##### Data provided

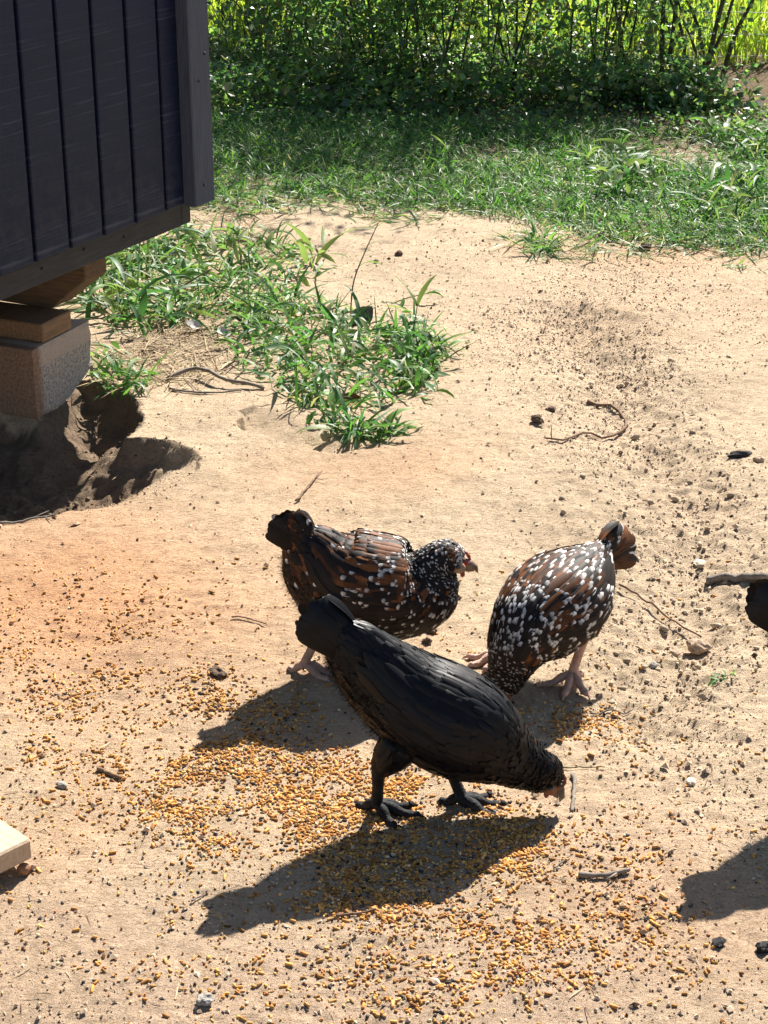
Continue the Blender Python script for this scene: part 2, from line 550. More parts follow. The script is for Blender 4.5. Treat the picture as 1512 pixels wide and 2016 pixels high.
l.new(bump(n, l, nz.outputs[0], 0.7, 0.006), p.inputs['Normal'])
MAT_CONC = m
blk_p = G(75, 828, 0.0)
bd = np.array([0.385, 0.923]); blk_rz = math.atan2(bd[1], bd[0]) - math.pi / 2      # local +y runs along the side face, -x to the left
bm = bmesh.new()
bmesh.ops.create_cube(bm, size=1)
for v in bm.verts:
    v.co = Vector(((v.co.x - 0.5) * 0.40, (v.co.y + 0.5) * 0.255, (v.co.z + 0.5) * 0.172))
bmesh.ops.subdivide_edges(bm, edges=bm.edges[:], cuts=14, use_grid_fill=True)
for v in bm.verts:
    c_ = v.co
    nn = mnoise.noise(c_ * 60) * 0.0022 + mnoise.noise(c_ * 18) * 0.002
    dx, dy, dz = min(-c_.x, c_.x + 0.40), min(c_.y, 0.255 - c_.y), min(c_.z, 0.172 - c_.z)
    e = sorted((dx, dy, dz))
    chip = 0.004 if e[1] < 0.004 else 0
    ctr = Vector((-0.2, 0.13, 0.09))
    v.co = c_ + (c_ - ctr).normalized() * (nn - chip * (1 + mnoise.noise(c_ * 40)))
    # broken lower far corner
    k = (c_.y - 0.11) * 0.45 - c_.z
    if k > 0 and c_.y > 0.11 and c_.x > -0.14:
        v.co.z += k * 0.9
me = bpy.data.meshes.new('concrete_block'); bm.to_mesh(me); bm.free()
for pg in me.polygons: pg.use_smooth = False
blk = add('concrete_block', me, MAT_CONC, label='rough concrete block with a brown front, propping up the dark coop', category='block')
blk.location = (blk_p[0], blk_p[1], 0.0); blk.rotation_euler = (0, 0, blk_rz)
pad = add('wood_pad', box_mesh('wood_pad', -0.42, 0, 0, 0.125, 0, 0.045, 0.003), MAT_PAD, label='short brown lumber offcut lying flat on the concrete block', category='lumber')
pp = G(86, 677, 0.172)
pad.location = (pp[0], pp[1], 0.1735); pad.rotation_euler = (0, 0, blk_rz)

# ------------------------------------------------------------------ ribbons (grass blades, straw) and leaves
def ribbons(root, az, elev, length, width, curve, K=4, roll=None, prof=(0.55, 1.0, 0.9, 0.6, 0.06), twist=0.0):
    N = len(root)
    t = np.linspace(0, 1, K + 1)
    prof = np.interp(t, np.linspace(0, 1, len(prof)), prof)
    pos = np.zeros((N, K + 1, 3))
    pos[:, 0] = root
    e = elev.copy()
    a_ = az.copy()
    dirs = []
    for k in range(K + 1):
        d = np.stack([np.cos(e) * np.cos(a_), np.cos(e) * np.sin(a_), np.sin(e)], 1)
        dirs.append(d)
        if k < K:
            pos[:, k + 1] = pos[:, k] + d * (length / K)[:, None]
        e = e - curve / K
    D = np.stack(dirs, 1)
    side = np.stack([-np.sin(az), np.cos(az), np.zeros(N)], 1)
    roll = np.zeros(N) if roll is None else roll
    upv = np.cross(D, side[:, None, :])
    r = roll[:, None] + twist * t[None, :]
    S = np.cos(r)[..., None] * side[:, None, :] + np.sin(r)[..., None] * upv
    hw = 0.5 * width[:, None] * prof[None, :]
    V = np.stack([pos - S * hw[..., None], pos + S * hw[..., None]], 2)       # N,K+1,2,3
    b = np.arange(N)[:, None] * (2 * (K + 1)) + 2 * np.arange(K)[None, :]
    F = np.stack([b, b + 1, b + 3, b + 2], -1).reshape(-1, 4)
    return V.reshape(-1, 3), F, 2 * (K + 1)

def blades_obj(name, xy, mat, L, W, elev, curve, cols, K=4, parent=None, z0=None, az=None, roll=0.5, prof=(0.55, 1.0, 0.9, 0.6, 0.06), **props):
    N = len(xy)
    z = Hf(xy[:, 0], xy[:, 1]) if z0 is None else z0
    root = np.column_stack([xy, z])
    az = rng.uniform(0, 2 * math.pi, N) if az is None else az
    V, F, k = ribbons(root, az, rng.uniform(*elev, N), rng.uniform(*L, N), rng.uniform(*W, N), rng.uniform(*curve, N), K, rng.normal(0, roll, N), prof)
    V[:, 2] = np.maximum(V[:, 2], np.repeat(z, k) + 0.002) if z0 is None else V[:, 2]
    return add(name, fast_mesh(name, V, F, np.repeat(cols, k, 0)), mat, parent, **props)

def pick_cols(N, pal, wts=None, var=0.2):
    pal = np.array(pal)
    i = rng.choice(len(pal), N, p=None if wts is None else np.array(wts) / np.sum(wts))
    return np.clip(pal[i] * (1 + rng.normal(0, var, (N, 1))), 0.003, 1)

MAT_GRASS = attr_mat('grass_blade', 0.5, 0.35, 0.42, (1.5, 1.7, 0.9))
MAT_LEAF = attr_mat('hedge_leaf', 0.4, 0.5, 0.5, (1.5, 1.8, 0.8))
MAT_MEADOW = attr_mat('meadow_blade', 0.5, 0.3, 0.55, (1.5, 1.6, 0.8))
MAT_STRAW = attr_mat('dry_straw', 0.8, 0.2)

def px_scatter(N, poly):
    """N ground points spread inside an outline given by points of the photograph"""
    Pw = Gv(poly)
    lo, hi = Pw.min(0), Pw.max(0)
    out = np.zeros((0, 2))
    while len(out) < N:
        q = rng.uniform(lo, hi, (N * 3, 2))
        out = np.concatenate([out, q[inside(q, Pw)]])
    return out[:N]

GREENS = [(0.075, 0.175, 0.04), (0.05, 0.13, 0.045), (0.115, 0.215, 0.05), (0.16, 0.21, 0.08), (0.28, 0.25, 0.14)]
# lawn strip across the yard
band = [(380, 236), (700, 232), (1000, 255), (1200, 262), (1620, 262), (1620, 512), (1512, 505), (1330, 492), (1150, 470), (1000, 440), (830, 418), (640, 404), (430, 418), (300, 420)]
xy = px_scatter(76000, band)
# bare patch and thin places
c0 = G(1300, 292)
bare = np.exp(-((xy[:, 0] - c0[0]) / 0.27) ** 2 - ((xy[:, 1] - c0[1]) / 0.26) ** 2)
thin = fbm(xy[:, 0], xy[:, 1], 2.4, 4, 31.0)
edge = sstep(0.0, 0.28, dist_poly(xy, Gv(band[5:])))
keep = rng.random(len(xy)) < np.clip(0.72 + 2.0 * thin, 0.12, 1) * (0.25 + 0.75 * edge) * (1 - 0.9 * np.clip(bare * 1.3, 0, 1))
xy = xy[keep]
blades_obj('lawn_grass', xy, MAT_GRASS, (0.03, 0.105), (0.003, 0.006), (0.05, 1.2), (0.2, 2.2), pick_cols(len(xy), GREENS, [5, 4, 4, 2, 0.9]), kind='stuff', label='short green grass strip between bare dirt and hedge', category='grass')
# loose runners over the edge of the grass
xy = px_scatter(1600, [(420, 400), (700, 392), (1000, 420), (1200, 455), (1512, 490), (1512, 540), (1250, 505), (1080, 520), (900, 455), (650, 425), (420, 440)])
keep = rng.random(len(xy)) < np.clip(0.35 + 3 * fbm(xy[:, 0], xy[:, 1], 3, 3, 41.0), 0, 1)
xy = xy[keep]
blades_obj('grass_runners', xy, MAT_GRASS, (0.03, 0.12), (0.003, 0.007), (0.0, 0.7), (0.0, 1.2), pick_cols(len(xy), GREENS, [2, 2, 2, 2, 2]), kind='stuff', label='straggling grass runners creeping onto the dirt', category='grass')
# dry straw among the grass and litter
xy = np.concatenate([px_scatter(2200, band), px_scatter(700, [(200, 690), (420, 590), (470, 720), (380, 770), (230, 760)]), px_scatter(350, [(400, 400), (520, 400), (560, 520), (380, 480)]), px_scatter(500, [(420, 185), (1300, 185), (1300, 250), (420, 250)])])
blades_obj('dry_straw', xy, MAT_STRAW, (0.03, 0.16), (0.0018, 0.004), (0.0, 0.25), (0.0, 0.5), pick_cols(len(xy), [(0.40, 0.32, 0.19), (0.30, 0.22, 0.12), (0.22, 0.15, 0.09)]), kind='stuff', label='dry straw and dead stems lying in the grass', category='straw')

# ------------------------------------------------------------------ weed clumps with their leaves
def leaf_variant(i, length, width, curve, broad):
    r = np.random.default_rng(100 + i)
    K = 6
    V, F, _ = ribbons(np.zeros((1, 3)), np.array([0.0]), np.array([0.6]), np.array([length]), np.array([width * 1.25]), np.array([curve]), K, np.array([r.normal(0, 0.3)]), (0.5, 1.0, 1.0, 0.75, 0.45, 0.05) if not broad else (0.25, 0.8, 1.0, 0.85, 0.5, 0.04), twist=r.normal(0, 0.4))
    # add a mid rib fold
    V = V.reshape(K + 1, 2, 3)
    mid = V.mean(1) - np.array([0, 0, 0.12 * width])
    V = np.concatenate([V[:, :1], mid[:, None], V[:, 1:]], 1).reshape(-1, 3)
    b = np.arange(K) * 3
    F = np.concatenate([np.stack([b, b + 1, b + 4, b + 3], 1), np.stack([b + 1, b + 2, b + 5, b + 4], 1)])
    c = np.array(random.choice(GREENS[:4]))
    tip = np.linspace(0.9, 1.15, K + 1)[:, None, None]
    cc = (c[None, None] * tip * np.ones((K + 1, 3, 1))).reshape(-1, 3)
    me = fast_mesh('leaf', V, F, cc)
    me.materials.append(MAT_GRASS)
    return me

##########

The problem
Return nothing but the lines running from the start of the data to the line with "pad.location = (pp[0], pp[1], 0.1735);", please, both ends included and no pictures.

Correct result
Continue the Blender Python script for this scene: part 2, from line 550. More parts follow. The script is for Blender 4.5. Treat the picture as 1512 pixels wide and 2016 pixels high.
l.new(bump(n, l, nz.outputs[0], 0.7, 0.006), p.inputs['Normal'])
MAT_CONC = m
blk_p = G(75, 828, 0.0)
bd = np.array([0.385, 0.923]); blk_rz = math.atan2(bd[1], bd[0]) - math.pi / 2      # local +y runs along the side face, -x to the left
bm = bmesh.new()
bmesh.ops.create_cube(bm, size=1)
for v in bm.verts:
    v.co = Vector(((v.co.x - 0.5) * 0.40, (v.co.y + 0.5) * 0.255, (v.co.z + 0.5) * 0.172))
bmesh.ops.subdivide_edges(bm, edges=bm.edges[:], cuts=14, use_grid_fill=True)
for v in bm.verts:
    c_ = v.co
    nn = mnoise.noise(c_ * 60) * 0.0022 + mnoise.noise(c_ * 18) * 0.002
    dx, dy, dz = min(-c_.x, c_.x + 0.40), min(c_.y, 0.255 - c_.y), min(c_.z, 0.172 - c_.z)
    e = sorted((dx, dy, dz))
    chip = 0.004 if e[1] < 0.004 else 0
    ctr = Vector((-0.2, 0.13, 0.09))
    v.co = c_ + (c_ - ctr).normalized() * (nn - chip * (1 + mnoise.noise(c_ * 40)))
    # broken lower far corner
    k = (c_.y - 0.11) * 0.45 - c_.z
    if k > 0 and c_.y > 0.11 and c_.x > -0.14:
        v.co.z += k * 0.9
me = bpy.data.meshes.new('concrete_block'); bm.to_mesh(me); bm.free()
for pg in me.polygons: pg.use_smooth = False
blk = add('concrete_block', me, MAT_CONC, label='rough concrete block with a brown front, propping up the dark coop', category='block')
blk.location = (blk_p[0], blk_p[1], 0.0); blk.rotation_euler = (0, 0, blk_rz)
pad = add('wood_pad', box_mesh('wood_pad', -0.42, 0, 0, 0.125, 0, 0.045, 0.003), MAT_PAD, label='short brown lumber offcut lying flat on the concrete block', category='lumber')
pp = G(86, 677, 0.172)
pad.location = (pp[0], pp[1], 0.1735); pad.rotation_euler = (0, 0, blk_rz)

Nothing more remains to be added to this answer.